A volatile national debate over a revolutionary educational model has struck at the heart of several Jewish communities across America. As Englewood and Teaneck, New Jersey, begin to grapple with the opening of Hebrew charter schools, Mishpacha takes an in-depth look at this phenomenon and what effect it may have on traditional yeshivos and the education of our children in those communities — and well beyond.

Wednesday, March 09, 2011

The adjacent Northern New Jersey cities of Englewood and Teaneck, home to sizable Jewish populations, are involved in a heated battle, one that could have ripple effects for Jewish children across the Garden State and the nation as a whole.

Governor Chris Christie recently approved the September 2011 opening of Englewood’s “Shalom Academy” Hebrew charter school, which will serve Englewood and Teaneck youngsters from the ages of kindergarten through fifth grade.

The charter school movement in the US began two decades ago, seeking to offer an alternative to the lackluster public school system. The movement has grown to approximately 4,000 such institutions nationwide. Charter schools receive government funding but are privately run, and must abide by the basic guidelines of the nation’s public schools. Faculty and students are drawn from all races and religions. Charter schools are not allowed to offer religious instruction and perhaps most important of all, from the perspective of some Jewish parents, they charge no tuition.

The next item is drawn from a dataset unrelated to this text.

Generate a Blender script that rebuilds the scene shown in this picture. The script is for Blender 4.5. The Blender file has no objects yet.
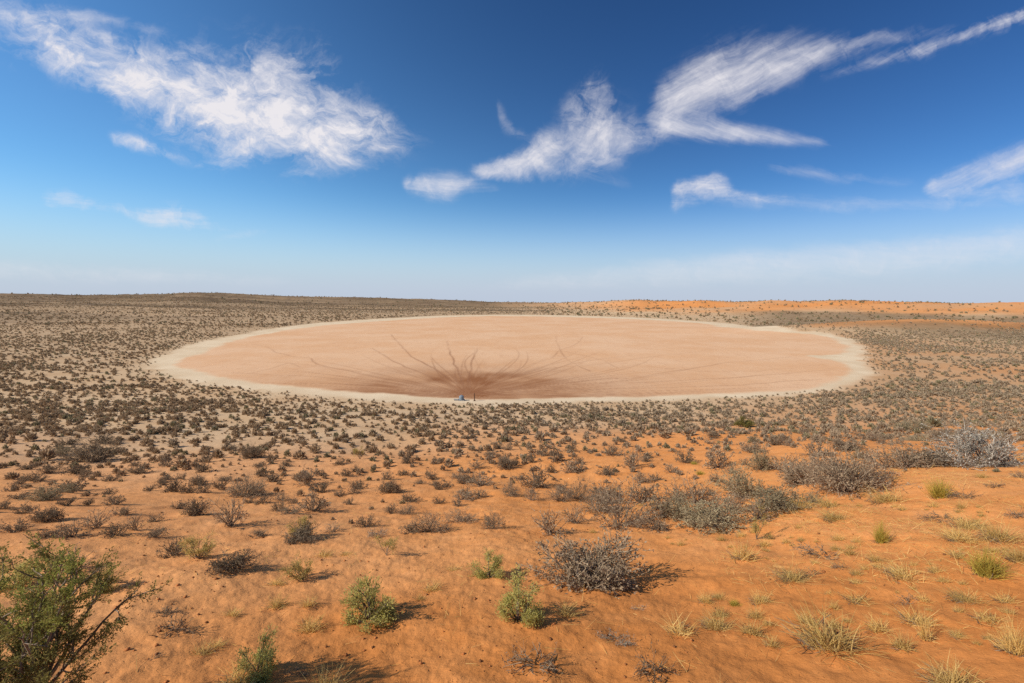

Charter schools by nature are more autonomous than public schools and can tweak their curriculums to focus on specific subjects, teaching techniques, or cultural nuances, provided that they fall within the general guidelines and that their curriculum plans are approved by their local board of education. 

Hebrew charter schools, of which Shalom Academy is the sixth to open nationwide, teach Hebrew as a foreign language and incorporate some Hebrew when teaching general studies as well. They also touch on some aspects of Jewish culture and history, but must avoid religion in an almost draconian fashion. For instance, when the Ben Gamla Hebrew charter school in Hollywood, Florida, became the first of its kind to open in the United States in 2007, it was forced to drop one of its proposed courses because it included a reference to a website that mentions religion.

The schools’ leaders take pains to convey the nonreligious nature of charter schools. Former Florida Congressman Peter Deutsch, who founded Ben Gamla and is considered to be the “father” of the national Hebrew charter school movement, flatly told the New York Times that Ben Gamla is “not a religious school.” Ben Gamla’s former director, Rabbi Adam Siegel, an Orthodox educator, refrained from posting a welcome sign in Hebrew — “B’ruchim HaBa’im” — because of the religious connotations of the word “blessed.” He also had to decline the position as the school’s principal because people found it inappropriate for a “rabbi” to hold the job.

As a result, many non-Jews found the school attractive too. In fact, a group of African-American children were enrolled in the school and were transported there daily by a local Baptist church.